Regulator may bar conversions motivated by management gain.

WASHINGTON -- The National Credit Union Administration is considering barring federally insured credit unions from converting to thrift charters if financial gain for management drives the effort.

On June 23, the NCUA board will consider regulations to give it final approval over a charter conversion by any federally insured credit union.

The agency will block any charter switch it believes is motivated by selfish reasons and punish the attorneys and managers leading the attempt, NCUA general counsel Robert M. Fenner said in a Federal Bar Association speech last month.

Conversions Discussed

"If you waste a credit union's money on something that's not going to happen anyway we'll try to make you pay" using the agency's broad enforcement powers, he said in a subsequent interview.

No credit union has attempted a conversion, but some law firms have discussed the process with credit unions.
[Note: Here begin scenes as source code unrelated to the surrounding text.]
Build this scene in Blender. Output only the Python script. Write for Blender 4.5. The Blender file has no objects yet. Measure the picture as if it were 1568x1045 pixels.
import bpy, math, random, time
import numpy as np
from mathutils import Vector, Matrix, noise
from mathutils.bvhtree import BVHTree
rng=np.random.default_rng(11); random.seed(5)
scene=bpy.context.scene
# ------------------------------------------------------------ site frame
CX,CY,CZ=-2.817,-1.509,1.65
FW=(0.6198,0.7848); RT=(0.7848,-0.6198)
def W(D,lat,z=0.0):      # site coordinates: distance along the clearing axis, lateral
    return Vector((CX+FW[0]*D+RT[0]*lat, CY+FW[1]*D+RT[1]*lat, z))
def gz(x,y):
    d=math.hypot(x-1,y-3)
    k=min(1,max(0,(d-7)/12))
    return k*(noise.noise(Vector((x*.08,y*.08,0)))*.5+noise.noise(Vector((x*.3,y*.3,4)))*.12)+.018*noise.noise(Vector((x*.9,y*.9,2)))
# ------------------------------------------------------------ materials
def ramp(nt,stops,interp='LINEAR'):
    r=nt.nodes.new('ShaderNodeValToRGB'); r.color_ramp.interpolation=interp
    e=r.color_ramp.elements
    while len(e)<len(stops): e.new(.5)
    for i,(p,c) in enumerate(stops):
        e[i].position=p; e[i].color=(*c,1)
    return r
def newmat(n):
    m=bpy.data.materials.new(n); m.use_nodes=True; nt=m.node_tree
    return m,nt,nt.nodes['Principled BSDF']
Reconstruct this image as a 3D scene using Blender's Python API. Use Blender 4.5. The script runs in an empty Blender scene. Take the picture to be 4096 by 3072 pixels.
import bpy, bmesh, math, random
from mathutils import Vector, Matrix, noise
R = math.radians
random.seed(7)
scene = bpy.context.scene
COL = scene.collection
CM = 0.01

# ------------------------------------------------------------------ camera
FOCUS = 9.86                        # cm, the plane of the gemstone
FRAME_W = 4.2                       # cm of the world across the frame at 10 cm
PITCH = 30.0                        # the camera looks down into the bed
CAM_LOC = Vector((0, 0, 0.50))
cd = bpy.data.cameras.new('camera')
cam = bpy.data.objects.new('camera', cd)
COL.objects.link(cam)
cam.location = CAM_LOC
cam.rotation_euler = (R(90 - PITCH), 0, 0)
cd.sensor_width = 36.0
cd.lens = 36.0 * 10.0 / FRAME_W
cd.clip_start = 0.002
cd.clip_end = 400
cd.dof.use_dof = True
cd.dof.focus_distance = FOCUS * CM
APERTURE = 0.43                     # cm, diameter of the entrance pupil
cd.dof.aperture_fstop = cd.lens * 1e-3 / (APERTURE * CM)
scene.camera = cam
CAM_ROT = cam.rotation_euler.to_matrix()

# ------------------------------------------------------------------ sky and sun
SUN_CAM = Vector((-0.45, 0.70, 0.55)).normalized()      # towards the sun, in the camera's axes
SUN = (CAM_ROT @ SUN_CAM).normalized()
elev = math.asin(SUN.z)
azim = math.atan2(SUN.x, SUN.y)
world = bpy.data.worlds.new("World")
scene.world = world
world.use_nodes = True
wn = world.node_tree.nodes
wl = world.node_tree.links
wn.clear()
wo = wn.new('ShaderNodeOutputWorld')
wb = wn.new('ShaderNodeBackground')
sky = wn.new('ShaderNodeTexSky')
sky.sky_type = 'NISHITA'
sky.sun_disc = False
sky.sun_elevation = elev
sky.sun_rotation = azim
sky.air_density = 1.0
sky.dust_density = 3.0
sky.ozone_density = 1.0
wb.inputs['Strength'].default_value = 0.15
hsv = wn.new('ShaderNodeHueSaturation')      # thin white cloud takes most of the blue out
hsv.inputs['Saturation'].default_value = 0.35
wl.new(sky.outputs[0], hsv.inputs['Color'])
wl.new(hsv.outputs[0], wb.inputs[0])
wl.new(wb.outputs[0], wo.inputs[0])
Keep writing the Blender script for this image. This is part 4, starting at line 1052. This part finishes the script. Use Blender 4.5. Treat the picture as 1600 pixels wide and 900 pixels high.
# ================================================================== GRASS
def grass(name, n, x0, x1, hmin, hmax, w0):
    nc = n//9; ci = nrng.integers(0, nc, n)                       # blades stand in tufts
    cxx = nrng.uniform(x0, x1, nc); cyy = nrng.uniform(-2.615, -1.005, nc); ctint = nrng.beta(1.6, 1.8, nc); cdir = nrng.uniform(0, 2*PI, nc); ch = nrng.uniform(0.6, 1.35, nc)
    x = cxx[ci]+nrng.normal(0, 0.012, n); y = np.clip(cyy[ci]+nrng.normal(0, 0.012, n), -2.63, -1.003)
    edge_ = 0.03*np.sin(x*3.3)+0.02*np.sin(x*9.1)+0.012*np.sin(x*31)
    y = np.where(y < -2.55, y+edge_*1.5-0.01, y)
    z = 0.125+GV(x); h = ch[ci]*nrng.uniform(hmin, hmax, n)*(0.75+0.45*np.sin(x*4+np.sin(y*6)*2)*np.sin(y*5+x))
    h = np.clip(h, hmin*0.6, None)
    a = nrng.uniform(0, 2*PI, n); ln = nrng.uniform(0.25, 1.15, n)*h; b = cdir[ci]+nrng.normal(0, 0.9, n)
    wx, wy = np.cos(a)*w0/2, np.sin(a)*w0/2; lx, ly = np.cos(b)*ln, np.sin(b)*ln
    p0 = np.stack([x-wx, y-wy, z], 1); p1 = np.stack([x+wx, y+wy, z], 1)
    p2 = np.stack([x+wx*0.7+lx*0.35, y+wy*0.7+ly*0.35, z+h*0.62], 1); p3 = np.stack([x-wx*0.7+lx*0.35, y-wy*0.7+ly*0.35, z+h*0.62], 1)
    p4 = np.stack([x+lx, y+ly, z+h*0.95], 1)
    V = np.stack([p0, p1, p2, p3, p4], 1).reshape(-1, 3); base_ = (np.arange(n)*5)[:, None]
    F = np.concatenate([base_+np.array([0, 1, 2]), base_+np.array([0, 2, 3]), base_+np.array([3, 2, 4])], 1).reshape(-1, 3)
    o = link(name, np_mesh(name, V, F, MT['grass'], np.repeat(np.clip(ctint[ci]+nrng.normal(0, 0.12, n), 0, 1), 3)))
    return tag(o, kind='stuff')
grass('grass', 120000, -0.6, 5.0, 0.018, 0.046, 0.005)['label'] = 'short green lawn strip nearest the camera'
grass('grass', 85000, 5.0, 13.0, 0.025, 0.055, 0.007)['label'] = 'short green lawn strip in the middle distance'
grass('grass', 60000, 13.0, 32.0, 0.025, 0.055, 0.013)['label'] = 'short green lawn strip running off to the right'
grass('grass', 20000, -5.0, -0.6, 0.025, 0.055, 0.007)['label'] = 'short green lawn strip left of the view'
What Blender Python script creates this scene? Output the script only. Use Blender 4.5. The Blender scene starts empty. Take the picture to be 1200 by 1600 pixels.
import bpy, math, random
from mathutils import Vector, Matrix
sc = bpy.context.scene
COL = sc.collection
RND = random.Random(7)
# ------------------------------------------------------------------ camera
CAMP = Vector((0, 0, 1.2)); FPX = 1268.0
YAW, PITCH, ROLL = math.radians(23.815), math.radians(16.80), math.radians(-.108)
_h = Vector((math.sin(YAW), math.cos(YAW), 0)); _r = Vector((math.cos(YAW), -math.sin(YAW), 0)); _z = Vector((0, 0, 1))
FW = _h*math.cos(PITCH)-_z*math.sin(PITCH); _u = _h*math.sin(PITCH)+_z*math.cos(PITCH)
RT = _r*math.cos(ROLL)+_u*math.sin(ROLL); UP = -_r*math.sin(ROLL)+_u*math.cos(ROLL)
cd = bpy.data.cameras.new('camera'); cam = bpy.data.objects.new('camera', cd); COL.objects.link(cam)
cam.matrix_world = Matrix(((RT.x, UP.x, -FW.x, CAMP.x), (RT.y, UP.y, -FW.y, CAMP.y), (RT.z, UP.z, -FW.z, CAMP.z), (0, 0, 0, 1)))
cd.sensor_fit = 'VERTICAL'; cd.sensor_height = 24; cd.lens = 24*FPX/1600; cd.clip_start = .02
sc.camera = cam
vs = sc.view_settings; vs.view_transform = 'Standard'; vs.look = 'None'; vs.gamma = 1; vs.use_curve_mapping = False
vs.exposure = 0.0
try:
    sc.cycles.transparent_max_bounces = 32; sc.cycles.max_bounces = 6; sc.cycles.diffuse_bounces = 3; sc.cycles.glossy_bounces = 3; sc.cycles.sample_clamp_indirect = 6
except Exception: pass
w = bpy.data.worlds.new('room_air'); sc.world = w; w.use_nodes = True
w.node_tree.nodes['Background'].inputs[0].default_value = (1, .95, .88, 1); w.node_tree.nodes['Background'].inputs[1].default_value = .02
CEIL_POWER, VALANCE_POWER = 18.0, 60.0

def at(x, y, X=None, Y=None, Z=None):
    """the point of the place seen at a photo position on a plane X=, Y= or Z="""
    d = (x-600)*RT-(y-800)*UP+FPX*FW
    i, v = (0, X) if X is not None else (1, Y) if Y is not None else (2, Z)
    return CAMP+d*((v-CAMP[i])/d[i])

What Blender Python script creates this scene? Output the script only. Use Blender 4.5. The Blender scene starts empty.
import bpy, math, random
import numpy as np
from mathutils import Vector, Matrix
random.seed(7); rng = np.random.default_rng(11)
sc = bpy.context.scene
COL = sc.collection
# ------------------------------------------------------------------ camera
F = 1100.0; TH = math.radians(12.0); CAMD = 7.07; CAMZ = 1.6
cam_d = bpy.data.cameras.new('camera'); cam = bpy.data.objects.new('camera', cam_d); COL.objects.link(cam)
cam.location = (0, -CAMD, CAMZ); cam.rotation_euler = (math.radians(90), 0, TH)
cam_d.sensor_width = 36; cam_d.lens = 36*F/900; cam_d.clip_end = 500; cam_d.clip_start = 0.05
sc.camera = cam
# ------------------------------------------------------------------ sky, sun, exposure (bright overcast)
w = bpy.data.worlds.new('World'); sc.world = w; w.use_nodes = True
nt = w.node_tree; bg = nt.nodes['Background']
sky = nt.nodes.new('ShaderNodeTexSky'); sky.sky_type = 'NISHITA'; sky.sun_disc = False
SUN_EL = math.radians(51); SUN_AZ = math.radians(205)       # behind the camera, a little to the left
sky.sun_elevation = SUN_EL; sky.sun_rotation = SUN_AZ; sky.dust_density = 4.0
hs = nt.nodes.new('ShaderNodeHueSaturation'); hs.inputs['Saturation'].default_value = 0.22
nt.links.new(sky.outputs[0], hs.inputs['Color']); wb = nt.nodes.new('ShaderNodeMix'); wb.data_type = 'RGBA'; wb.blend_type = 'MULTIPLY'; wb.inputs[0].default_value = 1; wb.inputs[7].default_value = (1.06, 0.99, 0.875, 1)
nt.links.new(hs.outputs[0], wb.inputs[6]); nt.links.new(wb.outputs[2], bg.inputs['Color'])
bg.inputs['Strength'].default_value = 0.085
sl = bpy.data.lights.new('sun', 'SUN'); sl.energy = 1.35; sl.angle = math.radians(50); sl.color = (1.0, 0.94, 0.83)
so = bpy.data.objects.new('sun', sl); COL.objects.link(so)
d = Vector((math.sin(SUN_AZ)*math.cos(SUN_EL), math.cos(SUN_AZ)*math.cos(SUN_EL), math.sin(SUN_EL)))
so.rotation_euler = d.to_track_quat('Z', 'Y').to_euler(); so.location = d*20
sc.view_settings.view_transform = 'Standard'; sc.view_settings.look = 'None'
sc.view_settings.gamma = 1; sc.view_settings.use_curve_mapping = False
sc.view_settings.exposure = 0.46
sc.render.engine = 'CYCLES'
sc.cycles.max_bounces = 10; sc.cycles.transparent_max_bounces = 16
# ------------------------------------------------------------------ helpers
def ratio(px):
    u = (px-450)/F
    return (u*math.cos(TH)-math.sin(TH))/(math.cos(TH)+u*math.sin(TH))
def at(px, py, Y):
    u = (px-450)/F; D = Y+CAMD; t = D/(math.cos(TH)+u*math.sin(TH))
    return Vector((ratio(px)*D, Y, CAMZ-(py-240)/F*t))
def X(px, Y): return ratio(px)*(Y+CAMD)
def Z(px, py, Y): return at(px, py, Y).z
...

The agency wants to nip this movement in the bud, Mr. Fenner said.

"I wouldn't say we're alarmed, but the fact this is going on at all is disturbing," he said.

The agency is concerned that a distressed credit union might spend time and money trying to escape NCUA jurisdication, Mr. Fenner said. It also believes management might try to switch solely for financial gain.

If any conversion takes place "it would have to be in the best interests of the credit union members," Mr. Fenner said.

Lawyers pushing the conversions said the NCUA is merely interested in protecting its turf.

"An agency wants to keep organizations within its membership and advocate its own position," said Bob Freedman, a partner at Silver, Freedman & Taff. The firm is trying to convert credit unions.